Makale

İSTANBUL'UN FETHİ

BAŞYAZI

İSTANBUL’UN FETHİ

Mehmet Nuri YILMAZ
Diyanet İşleri Başkanı

İstanbul, stratejik önemi, tabii güzellikleri ve dünyanın merkezi olma özelliğiyle çekiciliğini tarih boyunca muhafaza etmiştir.
Şehrin tarihi M.Ö. 3000 yıllarına kadar gider. M.Ö. II. asırda Roma hâkimiyetine geçmesine rağmen, şehrin tamamıyla bir Roma sitesi haline gelmesi M.S. II. aşıra rastlar. 330 yılına gelindiğinde İmparator Konstantin burayı Roma İmparatorluğunun taht şehri ilan etmiştir. 476’da Batı Roma’nın yıkılması üzerine Hristiyan aleminin tek imparatorluğunun merkezi haline gelen İstanbul, VI. asırda iyice gelişip dünyanın en büyük beldesi vasfıyla, zamanın büyük güçlerinin daimî ilgi alanına girmiştir.
Artık bundan sonra İstanbul birbiri ardınca düzenlenecek seferler ve muhasaralarla karşılaşacaktır. Ta ki Peygamber övgüsüne mazhar olmuş komutan ve bu komutanın askerleri şehre girinceye dek.
Müslüman olmadan önce Türklerin, daha sonra İranlılar ve Müslüman Arapların, şehri almak için gerçekleştirdiği, yıllar süren ve yüzbinlerce insan hayatına malolan kuşatmalar hep neticesiz kalmıştır.
İstanbul da, İstanbullu da 29 Mayıs 1453 u beklemekte, yirmibir yaşındaki genç Osmanlı Padişahının şehre gireceği anı gözlemekteydi.
O an ki, insanlığın muhayyilesine bir büyü tesiri ile aksetmiş ve tarihin en önemli vakıası sayılmıştır.
Muhakkak ki bu fetih kolay olmamıştır. Hele tarihteki emsalleri ile mukayese edildiği zaman oldukça güç gerçekleşmiştir. Ama genç padişah onu almayı bir kere kafasına koymuştu.

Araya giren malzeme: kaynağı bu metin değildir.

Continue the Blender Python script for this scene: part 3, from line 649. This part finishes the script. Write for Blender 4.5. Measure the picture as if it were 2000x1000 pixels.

Babasının, dedesinin ve onlardan çok önce gelmiş pek çok müslüman kumandanın başaramadığını başaracak ve Peygamber müjdesine nail olup, Fatihlik payesine erişecekti.
Kuşatma tam 53 gün sürmüştür. 53 günün sonunda Peygamberin dilinde "ni’mel ceyş" olarak vasıflandırılan Müslüman Türk ordusu ve bu ordunun başındaki genç padişah, "Bismillah, Allahü Ekber" sadalarıyla İstanbul’a girmiştir.
Bu fetih elbette sadece bir şehrin alınması değildir. Bu, bir çağın sona erişi; İlim ve irfanda, sanat ve düşüncede dünyanın yeniden şekillenme sürecine girişiydi.
Bu, daima Romanın varisi olmak zihniyetini asla bırakmamış bulunan Bizansın yıkılışı, dolayısıyla da Romanın üzerine tarih perdesinin inişiydi.
Bu fetih Ortodoksların, Gregoryan Ermenilerinin, Yahudi ve diğer dini azınlıkların da kurtuluşuydu. Gerçekten de bu azınlıklar, dinleri ve mezheplerinin farklı olması sebebiyle asırlarca hakim ve güçlü Hıristiyan devletlerinden baskı, zulüm ve işkence görmüşler, buna karşılık din hürriyeti ve adaleti temsil eden Müslüman Türk’ün şehri fethetmesini büyük bir arzuyla beklemişlerdi.
Fetih sonrası beşyüz sene boyunca İstanbul insanlığın hayaline öyle bir nakşoldu ki, şehrin her tepesine , her sahiline kurulan mimari, Yahya Kemal’in ifadesiyle sanki "Artık bu şehir dünya durdukça Türk kalacaktır" diyordu. Tarih ve kültürüyle, mimarisi ve tabii güzellikleriyle şehrin hüviyetini korumak, yeni yetişen nesillerin en büyük görevlerinden birisi olmalıdır.
Bu yıl Mayıs ayında, birisi milli, diğeri manevî iki çoşkuyu bir arada idrak edeceğiz. Mayısın yirmibirinci Cumartesi günü Kurban Bayramını kutlayacak, yirmidokuzuncu Pazar günü ise İstanbul’un Fetih yıldönümünde milli duygularımız şaha kalkacak ve şehidlerimiz bir kere daha rahmetle anılacaktır.
Ne mutlu dinine ve milletine hizmet edenlere.